The World in the Balance
A glowing green sphere drifts above New York City, and within hours the world changes forever. The Statue of Liberty is sliced apart without warning. Bombers vanish in midair. Battleships dissolve beneath the harbor. No explosion. No wreckage. Just disappearance. Panic grips the streets as humanity realizes it is facing an enemy with weapons beyond comprehension and patience running dangerously short.
Then the visitor delivers its ultimatum. Entire nations are ordered to surrender within three days, and every failed attempt at resistance only proves how helpless mankind really is. Soldiers, scientists, police officials, and military commanders scramble for a solution while the strange craft circles above the city like a waiting executioner. The fear inside Times Square becomes unbearable because everyone understands the same terrible truth: the next attack could erase an entire city.

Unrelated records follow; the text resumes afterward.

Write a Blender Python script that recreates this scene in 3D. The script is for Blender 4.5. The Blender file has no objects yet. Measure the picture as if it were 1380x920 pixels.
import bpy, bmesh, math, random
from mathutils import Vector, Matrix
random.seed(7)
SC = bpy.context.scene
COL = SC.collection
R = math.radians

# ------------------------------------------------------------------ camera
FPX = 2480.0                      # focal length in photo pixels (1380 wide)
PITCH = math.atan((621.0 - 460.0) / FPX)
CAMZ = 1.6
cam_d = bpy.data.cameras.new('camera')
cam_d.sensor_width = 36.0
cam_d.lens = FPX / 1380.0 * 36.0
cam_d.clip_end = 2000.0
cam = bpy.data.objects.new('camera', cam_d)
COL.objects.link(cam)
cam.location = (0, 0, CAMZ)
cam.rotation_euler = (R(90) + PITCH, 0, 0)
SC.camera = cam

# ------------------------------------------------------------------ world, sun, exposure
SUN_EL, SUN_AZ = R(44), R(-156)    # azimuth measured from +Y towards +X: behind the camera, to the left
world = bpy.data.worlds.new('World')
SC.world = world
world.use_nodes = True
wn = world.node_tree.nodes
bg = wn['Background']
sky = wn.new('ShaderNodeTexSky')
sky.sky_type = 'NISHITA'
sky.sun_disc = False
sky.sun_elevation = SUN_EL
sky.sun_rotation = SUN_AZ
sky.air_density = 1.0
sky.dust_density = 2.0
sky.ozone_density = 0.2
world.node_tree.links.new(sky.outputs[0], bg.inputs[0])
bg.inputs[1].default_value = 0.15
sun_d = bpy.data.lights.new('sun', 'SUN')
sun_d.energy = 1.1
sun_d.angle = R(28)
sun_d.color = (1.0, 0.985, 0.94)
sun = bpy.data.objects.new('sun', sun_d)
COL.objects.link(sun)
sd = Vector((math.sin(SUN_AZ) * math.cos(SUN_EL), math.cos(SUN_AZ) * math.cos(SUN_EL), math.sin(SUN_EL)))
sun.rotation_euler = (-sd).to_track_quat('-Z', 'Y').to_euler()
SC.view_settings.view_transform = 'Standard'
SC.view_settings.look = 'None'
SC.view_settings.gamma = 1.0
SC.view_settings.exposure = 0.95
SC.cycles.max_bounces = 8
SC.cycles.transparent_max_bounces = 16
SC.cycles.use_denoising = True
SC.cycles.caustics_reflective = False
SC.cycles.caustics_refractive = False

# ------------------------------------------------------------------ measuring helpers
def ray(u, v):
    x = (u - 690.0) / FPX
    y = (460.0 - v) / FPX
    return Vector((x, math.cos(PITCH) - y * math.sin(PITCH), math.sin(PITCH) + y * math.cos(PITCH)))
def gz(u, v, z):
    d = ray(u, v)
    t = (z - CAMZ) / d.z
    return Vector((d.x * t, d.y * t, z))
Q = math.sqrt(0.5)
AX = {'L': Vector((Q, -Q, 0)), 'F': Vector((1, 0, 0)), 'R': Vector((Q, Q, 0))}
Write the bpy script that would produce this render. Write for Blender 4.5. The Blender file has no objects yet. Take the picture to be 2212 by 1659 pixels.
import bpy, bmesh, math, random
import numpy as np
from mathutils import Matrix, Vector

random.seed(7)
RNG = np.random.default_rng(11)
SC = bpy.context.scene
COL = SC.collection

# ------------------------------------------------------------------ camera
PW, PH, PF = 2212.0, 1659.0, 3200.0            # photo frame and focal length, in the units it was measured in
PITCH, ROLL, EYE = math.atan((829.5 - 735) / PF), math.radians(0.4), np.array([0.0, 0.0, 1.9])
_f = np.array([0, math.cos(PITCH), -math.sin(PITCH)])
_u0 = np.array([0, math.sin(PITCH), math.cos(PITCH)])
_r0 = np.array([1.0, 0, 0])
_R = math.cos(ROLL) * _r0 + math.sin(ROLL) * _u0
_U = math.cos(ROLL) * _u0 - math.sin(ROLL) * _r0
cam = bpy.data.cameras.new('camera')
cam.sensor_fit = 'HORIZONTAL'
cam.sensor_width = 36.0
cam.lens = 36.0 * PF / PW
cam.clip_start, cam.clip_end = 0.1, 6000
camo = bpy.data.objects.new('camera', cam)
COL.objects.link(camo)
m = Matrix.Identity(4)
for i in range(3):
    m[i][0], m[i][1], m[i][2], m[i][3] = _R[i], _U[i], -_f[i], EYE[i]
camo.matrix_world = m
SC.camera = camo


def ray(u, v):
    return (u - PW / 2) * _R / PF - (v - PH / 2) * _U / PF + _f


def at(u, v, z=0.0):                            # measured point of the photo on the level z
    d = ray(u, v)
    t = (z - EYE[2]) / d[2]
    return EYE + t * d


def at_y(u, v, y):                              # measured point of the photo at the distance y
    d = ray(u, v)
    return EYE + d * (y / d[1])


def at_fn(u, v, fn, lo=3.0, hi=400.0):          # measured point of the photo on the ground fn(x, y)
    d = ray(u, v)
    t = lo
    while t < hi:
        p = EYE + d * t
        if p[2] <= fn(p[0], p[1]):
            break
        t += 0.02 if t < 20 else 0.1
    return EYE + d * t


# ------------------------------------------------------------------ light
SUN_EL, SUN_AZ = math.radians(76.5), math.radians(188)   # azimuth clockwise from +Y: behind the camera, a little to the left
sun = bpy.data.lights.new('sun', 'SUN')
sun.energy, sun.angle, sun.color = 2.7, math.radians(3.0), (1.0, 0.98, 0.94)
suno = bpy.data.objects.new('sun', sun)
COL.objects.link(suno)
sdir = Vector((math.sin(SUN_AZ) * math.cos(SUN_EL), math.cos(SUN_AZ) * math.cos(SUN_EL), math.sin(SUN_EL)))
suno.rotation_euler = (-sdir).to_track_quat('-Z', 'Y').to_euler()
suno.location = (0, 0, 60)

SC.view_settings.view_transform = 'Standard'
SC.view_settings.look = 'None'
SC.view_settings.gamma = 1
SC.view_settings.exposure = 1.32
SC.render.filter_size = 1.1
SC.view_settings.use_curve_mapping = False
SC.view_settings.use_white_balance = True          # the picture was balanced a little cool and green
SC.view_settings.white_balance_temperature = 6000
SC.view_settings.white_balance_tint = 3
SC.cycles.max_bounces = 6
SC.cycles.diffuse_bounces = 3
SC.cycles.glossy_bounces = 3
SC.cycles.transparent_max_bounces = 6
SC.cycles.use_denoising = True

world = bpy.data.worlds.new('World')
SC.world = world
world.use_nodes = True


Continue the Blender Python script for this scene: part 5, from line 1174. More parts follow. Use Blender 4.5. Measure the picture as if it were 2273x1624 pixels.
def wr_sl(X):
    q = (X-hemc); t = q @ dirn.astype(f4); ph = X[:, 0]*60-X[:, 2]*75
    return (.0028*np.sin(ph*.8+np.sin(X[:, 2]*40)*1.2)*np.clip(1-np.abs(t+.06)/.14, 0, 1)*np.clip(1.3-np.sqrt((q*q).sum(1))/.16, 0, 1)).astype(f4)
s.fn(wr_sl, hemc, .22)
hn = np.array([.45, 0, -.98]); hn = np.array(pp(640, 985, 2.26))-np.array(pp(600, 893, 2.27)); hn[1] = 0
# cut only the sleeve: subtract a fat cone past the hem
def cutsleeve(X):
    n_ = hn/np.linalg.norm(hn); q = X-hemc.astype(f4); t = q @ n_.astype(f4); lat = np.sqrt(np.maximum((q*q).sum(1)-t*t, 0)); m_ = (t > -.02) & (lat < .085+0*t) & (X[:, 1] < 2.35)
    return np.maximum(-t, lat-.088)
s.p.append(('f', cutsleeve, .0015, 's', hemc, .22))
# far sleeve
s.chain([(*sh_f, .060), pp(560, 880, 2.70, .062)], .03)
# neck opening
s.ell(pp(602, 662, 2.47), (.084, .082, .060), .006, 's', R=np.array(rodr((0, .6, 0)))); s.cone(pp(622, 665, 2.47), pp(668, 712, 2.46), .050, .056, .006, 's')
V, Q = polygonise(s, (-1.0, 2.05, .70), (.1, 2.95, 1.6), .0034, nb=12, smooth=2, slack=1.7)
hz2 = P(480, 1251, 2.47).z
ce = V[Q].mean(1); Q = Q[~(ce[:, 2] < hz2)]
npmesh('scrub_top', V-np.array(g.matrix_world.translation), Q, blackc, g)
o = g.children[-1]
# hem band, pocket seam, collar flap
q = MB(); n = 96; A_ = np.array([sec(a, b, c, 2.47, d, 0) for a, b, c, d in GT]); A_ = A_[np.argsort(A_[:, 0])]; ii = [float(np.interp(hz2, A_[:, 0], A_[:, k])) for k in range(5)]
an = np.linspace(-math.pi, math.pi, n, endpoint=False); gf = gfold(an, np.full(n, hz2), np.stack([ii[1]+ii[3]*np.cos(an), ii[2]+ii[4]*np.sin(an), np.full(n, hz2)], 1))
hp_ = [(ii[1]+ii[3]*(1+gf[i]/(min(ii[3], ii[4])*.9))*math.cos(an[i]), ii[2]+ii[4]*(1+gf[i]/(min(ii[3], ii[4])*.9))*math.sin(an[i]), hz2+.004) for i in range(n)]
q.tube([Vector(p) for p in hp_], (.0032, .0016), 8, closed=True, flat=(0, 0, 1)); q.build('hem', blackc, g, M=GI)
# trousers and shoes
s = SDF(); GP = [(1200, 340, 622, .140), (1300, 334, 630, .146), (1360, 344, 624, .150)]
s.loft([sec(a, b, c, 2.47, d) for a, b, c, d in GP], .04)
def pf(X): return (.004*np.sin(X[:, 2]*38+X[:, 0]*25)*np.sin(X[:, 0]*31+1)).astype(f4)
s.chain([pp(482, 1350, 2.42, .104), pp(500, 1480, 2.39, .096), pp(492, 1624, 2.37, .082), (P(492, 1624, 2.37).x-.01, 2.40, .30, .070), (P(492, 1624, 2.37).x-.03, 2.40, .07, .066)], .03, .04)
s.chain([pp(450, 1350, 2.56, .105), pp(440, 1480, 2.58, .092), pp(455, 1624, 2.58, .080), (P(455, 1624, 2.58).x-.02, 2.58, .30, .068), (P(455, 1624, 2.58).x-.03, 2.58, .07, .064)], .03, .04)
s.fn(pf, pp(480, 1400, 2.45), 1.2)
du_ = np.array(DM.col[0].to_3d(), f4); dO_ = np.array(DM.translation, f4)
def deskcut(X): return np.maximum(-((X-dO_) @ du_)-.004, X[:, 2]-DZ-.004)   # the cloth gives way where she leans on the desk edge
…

The World In The Balance races forward with relentless tension and a wonderfully dramatic sense of scale. J.P. Marshall combines invasion spectacle with old-school scientific ingenuity, building toward a final gamble that feels both desperate and heroic. The story captures the anxious excitement of early science fiction while delivering vivid destruction, eerie alien encounters, and one of the most memorable defensive plans imaginable.
J.P. Marshall published science fiction during the pulp magazine era when stories of planetary threats, experimental weapons, and global peril dominated the newsstands. The World In The Balance stands out for its fast-moving action and striking visual imagination, especially its terrifying green disintegration ray and the unforgettable image of New York facing annihilation from the sky. For listeners who love classic large-scale invasion stories with bold scientific ideas, this tale remains enormously entertaining.